Amen, Issac! I’m pro second amendment but this was easily avoidable for both men!
I hope this idiot is charged and convicted. Was he being followed? Yes, however I was being followed by a psycho and drove DIRECTLY to the police department, NOT MY HOME! This idiot wanted to shoot That man because he was pissed off not in danger and it makes me sick! People need to use their brains!
Shannon – in my town the Police Department shares a parking lot with 4 other agencies. After you park your car you have at least a 1/4 hike to the doors of the Police Department. Besides, he has his wife in the car with him. I think the fact that he went to his home acts in his favor.
Paul, I wasn’t stupid enough to get out of my car…I had the police on the phone and outside waiting. The guy following me didn’t pull into the police station (scared I guess) but the officers jumped in their cars and quickly pulled him over. Apparently the kid (kid to me anyway) was mad at his mom and went I accidentally turned in front of him…it pissed him off. No need to die over something so silly and no need to kill another.

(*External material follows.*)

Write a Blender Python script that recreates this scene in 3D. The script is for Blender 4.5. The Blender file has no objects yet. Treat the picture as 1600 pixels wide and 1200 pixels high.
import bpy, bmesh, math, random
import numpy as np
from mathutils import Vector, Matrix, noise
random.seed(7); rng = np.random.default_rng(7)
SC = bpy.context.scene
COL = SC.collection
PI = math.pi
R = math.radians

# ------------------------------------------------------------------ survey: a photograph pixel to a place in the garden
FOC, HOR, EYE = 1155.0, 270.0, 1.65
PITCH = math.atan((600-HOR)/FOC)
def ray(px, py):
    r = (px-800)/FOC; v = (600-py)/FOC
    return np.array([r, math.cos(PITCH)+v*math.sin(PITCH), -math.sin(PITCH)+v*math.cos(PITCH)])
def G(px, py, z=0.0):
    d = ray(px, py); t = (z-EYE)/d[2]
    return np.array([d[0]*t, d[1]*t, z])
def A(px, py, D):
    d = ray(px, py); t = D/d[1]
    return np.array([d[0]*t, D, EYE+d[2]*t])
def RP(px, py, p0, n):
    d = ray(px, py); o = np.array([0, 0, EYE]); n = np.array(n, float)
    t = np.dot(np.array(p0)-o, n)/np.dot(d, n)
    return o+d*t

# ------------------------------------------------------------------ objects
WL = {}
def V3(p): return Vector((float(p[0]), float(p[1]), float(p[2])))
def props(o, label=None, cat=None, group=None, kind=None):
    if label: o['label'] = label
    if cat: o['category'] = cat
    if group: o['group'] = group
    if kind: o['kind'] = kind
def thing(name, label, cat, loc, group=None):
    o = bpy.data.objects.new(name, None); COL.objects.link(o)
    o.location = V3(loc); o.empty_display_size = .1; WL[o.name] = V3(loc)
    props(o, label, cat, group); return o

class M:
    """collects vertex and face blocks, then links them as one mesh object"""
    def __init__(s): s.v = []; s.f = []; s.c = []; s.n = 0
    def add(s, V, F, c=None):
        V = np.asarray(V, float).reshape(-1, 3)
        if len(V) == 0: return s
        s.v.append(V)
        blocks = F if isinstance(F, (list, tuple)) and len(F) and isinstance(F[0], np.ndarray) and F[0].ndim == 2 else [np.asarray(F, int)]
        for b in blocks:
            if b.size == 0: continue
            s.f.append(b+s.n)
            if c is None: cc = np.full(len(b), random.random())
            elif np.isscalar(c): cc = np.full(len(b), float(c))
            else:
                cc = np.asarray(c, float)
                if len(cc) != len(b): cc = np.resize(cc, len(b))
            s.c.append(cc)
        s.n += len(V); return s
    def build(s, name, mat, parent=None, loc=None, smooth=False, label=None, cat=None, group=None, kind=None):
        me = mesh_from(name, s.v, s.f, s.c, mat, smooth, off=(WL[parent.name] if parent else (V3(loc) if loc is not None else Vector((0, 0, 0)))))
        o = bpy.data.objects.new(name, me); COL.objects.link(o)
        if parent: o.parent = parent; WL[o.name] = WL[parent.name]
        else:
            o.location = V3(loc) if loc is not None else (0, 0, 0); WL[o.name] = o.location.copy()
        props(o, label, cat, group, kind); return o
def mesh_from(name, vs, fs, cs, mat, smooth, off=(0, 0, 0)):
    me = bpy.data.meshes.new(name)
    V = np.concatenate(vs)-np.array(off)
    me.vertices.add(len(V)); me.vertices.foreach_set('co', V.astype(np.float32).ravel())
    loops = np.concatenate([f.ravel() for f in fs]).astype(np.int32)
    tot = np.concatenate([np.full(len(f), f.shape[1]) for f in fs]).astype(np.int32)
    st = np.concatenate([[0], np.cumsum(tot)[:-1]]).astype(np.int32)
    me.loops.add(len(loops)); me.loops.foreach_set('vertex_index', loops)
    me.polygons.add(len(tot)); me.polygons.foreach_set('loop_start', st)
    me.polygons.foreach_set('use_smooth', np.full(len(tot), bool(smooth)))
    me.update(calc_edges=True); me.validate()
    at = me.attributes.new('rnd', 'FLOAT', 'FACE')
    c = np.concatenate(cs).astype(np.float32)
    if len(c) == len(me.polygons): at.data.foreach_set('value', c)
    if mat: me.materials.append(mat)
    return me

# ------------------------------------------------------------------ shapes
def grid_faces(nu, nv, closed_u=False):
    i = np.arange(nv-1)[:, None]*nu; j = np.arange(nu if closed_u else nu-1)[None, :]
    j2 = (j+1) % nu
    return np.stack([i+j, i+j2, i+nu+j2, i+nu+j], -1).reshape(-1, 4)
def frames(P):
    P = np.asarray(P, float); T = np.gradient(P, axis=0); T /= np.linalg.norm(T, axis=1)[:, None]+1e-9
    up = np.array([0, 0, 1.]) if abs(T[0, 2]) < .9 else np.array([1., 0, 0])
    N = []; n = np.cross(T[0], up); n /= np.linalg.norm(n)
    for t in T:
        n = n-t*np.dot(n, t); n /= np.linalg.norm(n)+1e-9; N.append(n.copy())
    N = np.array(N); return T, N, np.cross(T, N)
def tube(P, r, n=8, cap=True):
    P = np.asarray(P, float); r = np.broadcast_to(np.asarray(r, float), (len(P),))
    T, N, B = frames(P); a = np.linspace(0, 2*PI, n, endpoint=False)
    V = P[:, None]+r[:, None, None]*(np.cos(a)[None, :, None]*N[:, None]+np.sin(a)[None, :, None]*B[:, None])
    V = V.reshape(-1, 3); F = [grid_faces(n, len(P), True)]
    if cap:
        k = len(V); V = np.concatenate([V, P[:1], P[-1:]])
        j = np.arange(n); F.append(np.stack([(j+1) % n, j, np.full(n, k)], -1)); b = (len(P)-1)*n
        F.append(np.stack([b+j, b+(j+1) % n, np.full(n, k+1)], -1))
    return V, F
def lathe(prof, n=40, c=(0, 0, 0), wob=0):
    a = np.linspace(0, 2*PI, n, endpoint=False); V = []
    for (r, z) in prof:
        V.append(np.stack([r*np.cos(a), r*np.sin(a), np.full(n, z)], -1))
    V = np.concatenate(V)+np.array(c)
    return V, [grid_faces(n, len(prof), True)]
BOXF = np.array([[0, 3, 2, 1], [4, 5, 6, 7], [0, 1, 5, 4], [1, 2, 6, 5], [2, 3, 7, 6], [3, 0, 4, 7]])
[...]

From the comfort and safety of London, I can only observe that appropriate gun safety laws would have prevented people acting like Wyatt Earp in the first place.
Tony Sidaway – I usually do not comment on the idiot laws of the UK, so this is really not your argument.
From personal experience I can tell that I find the reactions of both men and both women reasonable. I had a situation waaaaaaaay back in another life when I lived at home, where my mother thought she heard a noise outside. She wake me up and told me to get the only rifle we had in the house at the time, a .22. But she didn’t want me to load it. She wanted me to go outside in the dark with an unloaded rifle and get shot by the intruder. I might as well used the broom from the kitchen.
What I don’t understand is Gonzalez following him for so long. I think you could make the case that both wifes are witnesses, but Mrs. Gonzalez no longer has spousal privilege.
Bet that in retrospect Mr. Doyle wishes that he had thought a little more before acting.
No matter what the outcome, the minimum cost to Doyle will be $50,000 in legal fees, a badly damaged career (he is in his prime retirement saving years), and an irreparably damaged reputation/life. That is the best outcome and it goes downhill from there.
To say nothing of his relationship with his wife – they both have ample grounds for recriminations.
When you decide to carry a gun, you better think through beforehand how you will react to life’s frequent aggravations. Mr. Doyle made a foolish choice; now the cost will become apparent.
The last statute cited includes being threatened by one who is attempting to enter one’s vehicle. Forget the house part.
Stand your ground does not always mean that you have to be on the grounds of your home. I dont know the FL law per se.
The relevant testimony will come from the defendant. “The schmuck approached me and I feared for my life. I pulled the gun, he did not back off and proceeded to attack me so I fired. Nuff said judge.”